The Truth About Broadcast Creative


The vast majority of business owners are absolutely unqualified to write effective broadcast scripts. But once they realize their account executive is no more knowledgeable about the creative process than they are, they wind up telling us what needs to be in the copy. The salesperson dutifully writes down what the client tells him and hands it in to the production director. The over-worked production staff does the best they can with the garbage we give them and we wind up casting bad bait to our sea of listeners or viewers. Then when the client realizes that the campaign isn’t working they cancel, blaming not the bad bait but the lake they’re fishing on, which happens to be your station.

Bad creative is one of the biggest reasons local clients cancel and it is high time for the broadcast community take back the driver’s seat in this critical area.

Local direct clients are under siege from national competitors and they desperately need our help in breaking through commercial clutter without having to compromise price. As a broadcast seller or manager, the onus is on you to become an expert in the difference between good and bad advertising. Once you learn the simple rules for good advertising, the client will see that your “prescription” for his success is better than his own. At that point the client will surrender and let you drive the creative bus.

The object in effective script writing is simple. To help your client identify and solve a listener’s or viewer’s problem in as easy a way as possible. To do this, simply remember these four rules to good creative.

1. Help the client come up with an identifiable difference or I.D. In other words, what makes your client’s business different from his competitors, in language your audience would absolutely understand. For a restaurant it could be that they’re open 24 hours a day, 7 days a week. An Austin, Texas deli called Katz’s uses this I.D. “Katz’s never Kloses.”

2. Come up with an emotional headline that will reach deeply into the hearts and minds of your audience. We know now that people respond emotionally from the heart way before they respond to facts and figures banged at the head. Effective emotions vary. Sometimes fear is the best motivator. Maybe disgust. A gym used this headline: “Imagine your mother or father in a Speedo. Because that’s where you’re heading.”

3. Solve a viewer or listener’s problem. Talk benefits and results without cliches. Cliches, overused phrases or expressions that mean nothing like, “family owned and operated” or, “best service in town,” eat up valuable air time.
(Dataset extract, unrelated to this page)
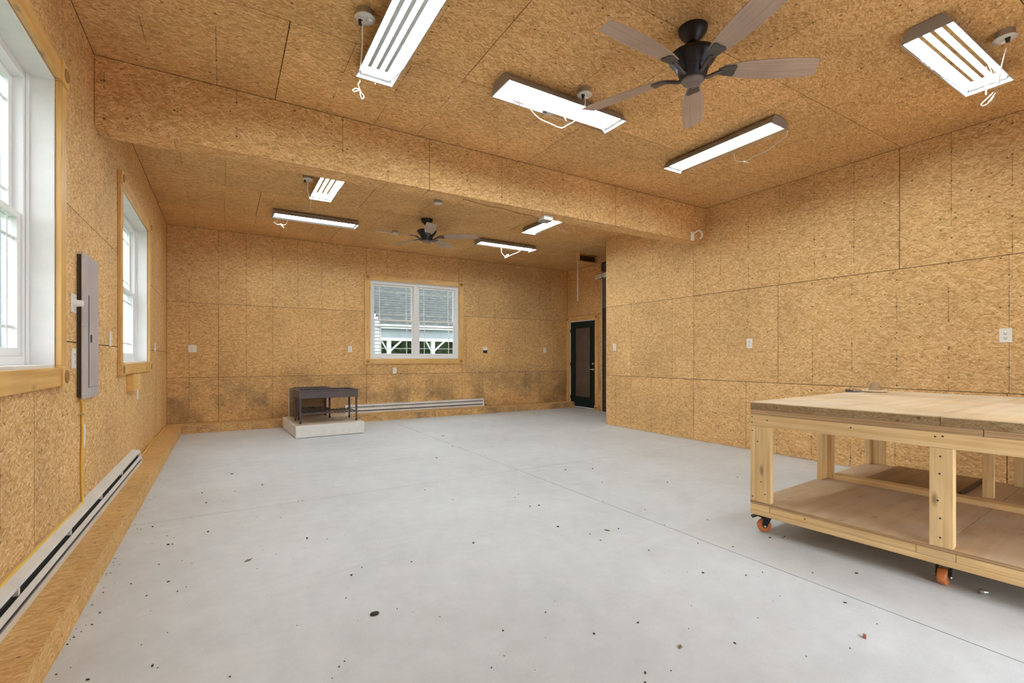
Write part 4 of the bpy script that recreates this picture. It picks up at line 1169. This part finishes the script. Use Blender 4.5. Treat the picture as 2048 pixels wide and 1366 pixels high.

Use the “Best Friend Test” as you read the copy out loud. If you wouldn’t say those exact same words to your best friend then your copy is probably cliché. Identify and solve listener or viewer problems in easy to understand language with no cliches.

4. Make sure the call to action is crystal clear. The call to action, what you want the listener or viewer to do, should be the very last line in the script. Don’t obscure your call to action with some trite slogan. Burn it in so that people remember your client’s location or phone number or web address. Don’t use more than one call to action if you can possibly help it. Make it easy for your audience to do business with your client.

If you follow these simple rules you have a great spot. If you don’t follow the rules, you’ll wind up with a spot that looks like and sounds like the other thousands upon thousands of other spots that don’t work.